European Deposit Guarantee Funds Hold EUR 79 Billion, Reports EBA

Prague, 3 June 2025 – The European Banking Authority (EBA) has announced that all national Deposit Guarantee Schemes (DGSs) in the European Union have reached the minimum target level set by the EU Deposit Guarantee Schemes Directive (DGSD).

These funds have been built up gradually over a ten-year transitional period through regular contributions from banks to national schemes designed to compensate depositors in the event of a bank failure.

The total amount accumulated by European DGSs has reached EUR 79 billion. These systems ensure that depositors will be reimbursed up to EUR 100,000 per person and per financial institution in the event of a bank failure. The objective is to strengthen public confidence in the financial system and protect clients from the loss of their savings.

All banks operating within the EU are legally obliged to contribute to their respective national DGS. The schemes must be able to ensure the repayment of covered deposits no later than seven working days after a bank failure. The required minimum target level is generally set at 0.8% of covered deposits .

According to the most recent data as of 31 December 2024, the volume of covered deposits across the EU — i.e. those eligible for reimbursement — rose by 3.2% year-on-year to €8.6 trillion.
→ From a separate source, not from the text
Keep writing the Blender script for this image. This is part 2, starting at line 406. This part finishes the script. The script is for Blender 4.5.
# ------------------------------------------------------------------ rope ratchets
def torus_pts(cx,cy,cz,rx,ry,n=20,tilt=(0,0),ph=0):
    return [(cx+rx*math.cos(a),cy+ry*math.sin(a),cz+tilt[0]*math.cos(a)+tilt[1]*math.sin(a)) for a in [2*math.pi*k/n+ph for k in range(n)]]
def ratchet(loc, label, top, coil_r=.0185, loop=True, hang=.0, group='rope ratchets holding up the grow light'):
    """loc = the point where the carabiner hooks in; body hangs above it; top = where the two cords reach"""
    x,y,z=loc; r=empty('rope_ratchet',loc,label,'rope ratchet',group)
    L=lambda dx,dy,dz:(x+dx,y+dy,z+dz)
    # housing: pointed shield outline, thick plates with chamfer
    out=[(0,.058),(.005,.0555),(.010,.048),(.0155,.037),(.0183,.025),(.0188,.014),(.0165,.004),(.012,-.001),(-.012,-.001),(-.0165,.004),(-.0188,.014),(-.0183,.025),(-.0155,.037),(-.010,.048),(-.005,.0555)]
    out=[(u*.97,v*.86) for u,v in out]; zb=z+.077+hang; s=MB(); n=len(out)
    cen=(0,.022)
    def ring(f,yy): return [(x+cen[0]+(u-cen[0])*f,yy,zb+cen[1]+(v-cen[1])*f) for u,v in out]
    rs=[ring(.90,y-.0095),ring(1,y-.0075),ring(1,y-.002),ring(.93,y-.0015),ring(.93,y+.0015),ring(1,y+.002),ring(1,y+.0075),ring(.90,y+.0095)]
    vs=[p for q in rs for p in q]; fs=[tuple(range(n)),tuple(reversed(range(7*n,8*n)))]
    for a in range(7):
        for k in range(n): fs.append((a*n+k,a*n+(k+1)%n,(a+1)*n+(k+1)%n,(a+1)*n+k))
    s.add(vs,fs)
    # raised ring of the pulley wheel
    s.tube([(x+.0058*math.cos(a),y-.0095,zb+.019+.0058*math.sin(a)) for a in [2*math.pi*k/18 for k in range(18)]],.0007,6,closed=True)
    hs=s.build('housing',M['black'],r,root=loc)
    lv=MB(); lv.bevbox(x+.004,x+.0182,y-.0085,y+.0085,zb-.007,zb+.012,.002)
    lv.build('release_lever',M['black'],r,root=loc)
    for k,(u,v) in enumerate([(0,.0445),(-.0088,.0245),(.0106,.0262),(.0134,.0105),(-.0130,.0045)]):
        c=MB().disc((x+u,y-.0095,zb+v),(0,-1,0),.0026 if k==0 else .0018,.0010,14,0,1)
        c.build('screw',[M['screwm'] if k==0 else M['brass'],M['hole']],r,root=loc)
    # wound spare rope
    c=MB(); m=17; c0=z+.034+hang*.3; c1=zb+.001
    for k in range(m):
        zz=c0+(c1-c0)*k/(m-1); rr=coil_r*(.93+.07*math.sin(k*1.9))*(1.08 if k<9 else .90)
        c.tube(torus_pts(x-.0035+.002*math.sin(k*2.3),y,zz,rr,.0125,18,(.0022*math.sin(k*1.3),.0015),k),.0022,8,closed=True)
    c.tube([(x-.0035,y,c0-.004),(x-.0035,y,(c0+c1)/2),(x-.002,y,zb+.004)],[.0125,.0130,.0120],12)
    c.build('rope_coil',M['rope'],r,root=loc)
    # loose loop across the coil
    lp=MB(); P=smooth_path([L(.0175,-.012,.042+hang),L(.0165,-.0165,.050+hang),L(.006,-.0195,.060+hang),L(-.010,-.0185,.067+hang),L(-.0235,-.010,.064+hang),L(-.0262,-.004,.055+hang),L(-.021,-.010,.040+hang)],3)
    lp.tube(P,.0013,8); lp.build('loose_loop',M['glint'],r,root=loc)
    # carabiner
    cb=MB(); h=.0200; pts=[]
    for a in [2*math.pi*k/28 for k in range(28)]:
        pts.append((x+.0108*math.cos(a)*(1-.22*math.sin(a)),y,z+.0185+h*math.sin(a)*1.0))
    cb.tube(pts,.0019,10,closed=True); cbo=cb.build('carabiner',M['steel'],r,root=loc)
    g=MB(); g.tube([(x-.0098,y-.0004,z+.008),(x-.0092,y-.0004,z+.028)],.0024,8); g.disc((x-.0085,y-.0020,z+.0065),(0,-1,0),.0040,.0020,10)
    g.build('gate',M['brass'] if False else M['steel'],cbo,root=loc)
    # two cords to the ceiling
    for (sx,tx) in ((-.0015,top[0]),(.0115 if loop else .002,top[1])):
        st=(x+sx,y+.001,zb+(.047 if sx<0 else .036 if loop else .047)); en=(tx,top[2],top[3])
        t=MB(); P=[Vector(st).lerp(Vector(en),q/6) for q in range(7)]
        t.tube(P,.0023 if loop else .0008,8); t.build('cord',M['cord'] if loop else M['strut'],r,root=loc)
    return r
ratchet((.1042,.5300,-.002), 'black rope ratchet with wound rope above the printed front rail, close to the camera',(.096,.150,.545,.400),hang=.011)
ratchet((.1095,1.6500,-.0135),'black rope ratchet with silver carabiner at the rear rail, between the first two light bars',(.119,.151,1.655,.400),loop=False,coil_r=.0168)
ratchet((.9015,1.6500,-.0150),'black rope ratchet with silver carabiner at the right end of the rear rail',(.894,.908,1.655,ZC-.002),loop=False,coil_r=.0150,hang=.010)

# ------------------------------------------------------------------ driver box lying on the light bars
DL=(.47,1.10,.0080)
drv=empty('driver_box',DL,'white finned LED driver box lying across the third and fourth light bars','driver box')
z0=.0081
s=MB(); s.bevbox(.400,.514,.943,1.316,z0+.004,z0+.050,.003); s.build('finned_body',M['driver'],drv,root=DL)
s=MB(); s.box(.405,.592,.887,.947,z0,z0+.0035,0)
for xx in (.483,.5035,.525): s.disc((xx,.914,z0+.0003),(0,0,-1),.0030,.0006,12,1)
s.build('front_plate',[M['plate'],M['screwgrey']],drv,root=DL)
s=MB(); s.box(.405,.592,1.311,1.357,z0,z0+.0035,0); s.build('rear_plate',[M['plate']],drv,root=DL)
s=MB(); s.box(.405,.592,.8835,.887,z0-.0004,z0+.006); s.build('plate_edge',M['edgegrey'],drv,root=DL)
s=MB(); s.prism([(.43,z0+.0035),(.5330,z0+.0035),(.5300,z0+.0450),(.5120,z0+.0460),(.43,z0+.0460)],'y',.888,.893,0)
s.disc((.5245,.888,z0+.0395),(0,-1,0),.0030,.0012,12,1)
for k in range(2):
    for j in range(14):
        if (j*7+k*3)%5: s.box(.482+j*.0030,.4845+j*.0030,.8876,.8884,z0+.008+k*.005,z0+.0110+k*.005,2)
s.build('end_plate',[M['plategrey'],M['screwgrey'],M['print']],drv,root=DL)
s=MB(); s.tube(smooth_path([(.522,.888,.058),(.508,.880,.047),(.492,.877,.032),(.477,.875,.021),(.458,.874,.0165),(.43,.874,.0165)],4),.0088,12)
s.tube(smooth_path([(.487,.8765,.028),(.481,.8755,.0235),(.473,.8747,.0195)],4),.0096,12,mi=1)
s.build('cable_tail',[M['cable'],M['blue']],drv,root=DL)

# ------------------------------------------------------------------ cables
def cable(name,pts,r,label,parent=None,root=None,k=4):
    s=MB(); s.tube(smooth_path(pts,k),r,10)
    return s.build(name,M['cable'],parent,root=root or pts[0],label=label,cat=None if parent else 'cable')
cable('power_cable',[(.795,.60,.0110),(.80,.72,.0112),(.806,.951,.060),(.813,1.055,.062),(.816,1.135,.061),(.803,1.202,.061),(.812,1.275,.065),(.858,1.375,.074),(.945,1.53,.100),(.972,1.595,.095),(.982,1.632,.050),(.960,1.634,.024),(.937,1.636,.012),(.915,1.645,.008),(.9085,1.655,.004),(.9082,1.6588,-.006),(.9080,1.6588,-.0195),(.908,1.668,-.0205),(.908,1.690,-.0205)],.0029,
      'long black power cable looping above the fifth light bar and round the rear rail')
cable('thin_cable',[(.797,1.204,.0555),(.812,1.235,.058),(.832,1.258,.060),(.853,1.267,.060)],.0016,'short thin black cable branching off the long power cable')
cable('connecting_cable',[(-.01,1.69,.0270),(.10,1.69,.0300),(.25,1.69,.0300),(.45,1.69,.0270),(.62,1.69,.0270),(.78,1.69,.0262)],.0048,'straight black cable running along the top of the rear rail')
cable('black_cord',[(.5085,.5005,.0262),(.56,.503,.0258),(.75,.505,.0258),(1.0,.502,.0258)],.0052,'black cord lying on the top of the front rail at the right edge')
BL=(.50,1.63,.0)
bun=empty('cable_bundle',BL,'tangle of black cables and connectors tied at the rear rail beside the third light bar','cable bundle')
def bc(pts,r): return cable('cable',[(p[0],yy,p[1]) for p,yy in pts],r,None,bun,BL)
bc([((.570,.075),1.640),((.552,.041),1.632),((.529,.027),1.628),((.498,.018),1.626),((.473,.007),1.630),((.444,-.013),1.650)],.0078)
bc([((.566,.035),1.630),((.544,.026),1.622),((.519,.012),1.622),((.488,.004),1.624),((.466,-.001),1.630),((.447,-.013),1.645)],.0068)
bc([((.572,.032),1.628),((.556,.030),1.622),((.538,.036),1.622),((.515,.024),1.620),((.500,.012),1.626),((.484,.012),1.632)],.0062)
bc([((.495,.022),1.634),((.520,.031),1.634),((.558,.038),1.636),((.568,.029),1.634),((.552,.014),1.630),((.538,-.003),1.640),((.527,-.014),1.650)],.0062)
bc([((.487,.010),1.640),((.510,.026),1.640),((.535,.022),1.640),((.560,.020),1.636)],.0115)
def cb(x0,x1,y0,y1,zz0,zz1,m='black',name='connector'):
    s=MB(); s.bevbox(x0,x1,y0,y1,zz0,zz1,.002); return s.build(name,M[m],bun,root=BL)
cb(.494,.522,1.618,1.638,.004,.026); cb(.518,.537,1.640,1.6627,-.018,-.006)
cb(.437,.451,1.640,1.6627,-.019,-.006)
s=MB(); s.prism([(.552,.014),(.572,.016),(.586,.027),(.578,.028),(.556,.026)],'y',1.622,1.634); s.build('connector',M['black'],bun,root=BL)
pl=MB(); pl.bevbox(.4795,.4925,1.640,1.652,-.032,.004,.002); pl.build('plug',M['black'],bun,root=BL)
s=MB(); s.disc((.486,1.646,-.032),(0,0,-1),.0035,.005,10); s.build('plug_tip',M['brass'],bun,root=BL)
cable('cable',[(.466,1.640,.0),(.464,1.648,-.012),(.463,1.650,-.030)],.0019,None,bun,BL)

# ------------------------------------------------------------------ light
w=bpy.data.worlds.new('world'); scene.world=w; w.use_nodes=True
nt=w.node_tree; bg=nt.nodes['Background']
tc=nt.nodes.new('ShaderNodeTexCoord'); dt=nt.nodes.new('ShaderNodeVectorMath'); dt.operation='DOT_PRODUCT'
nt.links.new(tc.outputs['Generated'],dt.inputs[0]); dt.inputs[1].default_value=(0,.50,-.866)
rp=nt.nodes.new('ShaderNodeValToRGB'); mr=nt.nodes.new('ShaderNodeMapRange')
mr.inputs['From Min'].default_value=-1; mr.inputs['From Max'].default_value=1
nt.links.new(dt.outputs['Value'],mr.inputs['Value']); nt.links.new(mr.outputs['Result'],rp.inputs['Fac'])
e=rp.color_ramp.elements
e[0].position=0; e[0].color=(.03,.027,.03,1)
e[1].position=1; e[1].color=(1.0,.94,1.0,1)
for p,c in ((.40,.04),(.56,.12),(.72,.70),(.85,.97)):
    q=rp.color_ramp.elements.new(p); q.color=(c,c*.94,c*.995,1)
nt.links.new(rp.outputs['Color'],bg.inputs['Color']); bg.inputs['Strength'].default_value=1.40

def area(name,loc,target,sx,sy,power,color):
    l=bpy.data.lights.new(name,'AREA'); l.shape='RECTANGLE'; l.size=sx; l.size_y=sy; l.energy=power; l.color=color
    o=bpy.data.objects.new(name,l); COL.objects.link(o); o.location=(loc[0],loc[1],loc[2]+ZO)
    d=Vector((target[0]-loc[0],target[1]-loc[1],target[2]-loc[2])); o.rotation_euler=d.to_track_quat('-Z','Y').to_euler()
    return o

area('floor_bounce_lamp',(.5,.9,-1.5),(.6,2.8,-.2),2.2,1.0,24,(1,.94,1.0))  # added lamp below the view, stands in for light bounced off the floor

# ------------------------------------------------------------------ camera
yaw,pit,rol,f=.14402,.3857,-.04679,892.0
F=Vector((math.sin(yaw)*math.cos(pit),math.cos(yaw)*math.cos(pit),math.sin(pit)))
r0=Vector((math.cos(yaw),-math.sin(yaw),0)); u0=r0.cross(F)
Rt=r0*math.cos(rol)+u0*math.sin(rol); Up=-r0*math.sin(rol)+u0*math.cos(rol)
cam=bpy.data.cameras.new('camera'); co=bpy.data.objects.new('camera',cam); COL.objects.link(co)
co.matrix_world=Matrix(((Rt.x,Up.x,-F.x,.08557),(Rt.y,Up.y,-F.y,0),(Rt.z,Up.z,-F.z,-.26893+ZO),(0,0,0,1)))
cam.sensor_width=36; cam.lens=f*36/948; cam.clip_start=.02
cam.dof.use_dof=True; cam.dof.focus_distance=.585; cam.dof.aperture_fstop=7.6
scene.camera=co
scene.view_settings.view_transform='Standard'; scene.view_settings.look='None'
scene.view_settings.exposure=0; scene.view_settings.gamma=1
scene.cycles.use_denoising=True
This follows previous increases of 1.7% in 2023 and 2.5% in 2022. The publicly available dataset also includes figures for Iceland, Norway and Liechtenstein, which together with the EU form the European Economic Area.

By publishing information on the available financial means and the volume of covered deposits in individual EU Member States on an annual basis, the EBA aims to increase transparency and ensure the accountability of deposit guarantee schemes towards depositors, financial markets, policymakers, and Member States.

In addition to the accumulated funds, all EU DGSs have in place additional financial arrangements – such as the possibility to require banks to make extraordinary contributions to the fund or to make additional short-term funding available should the need arise.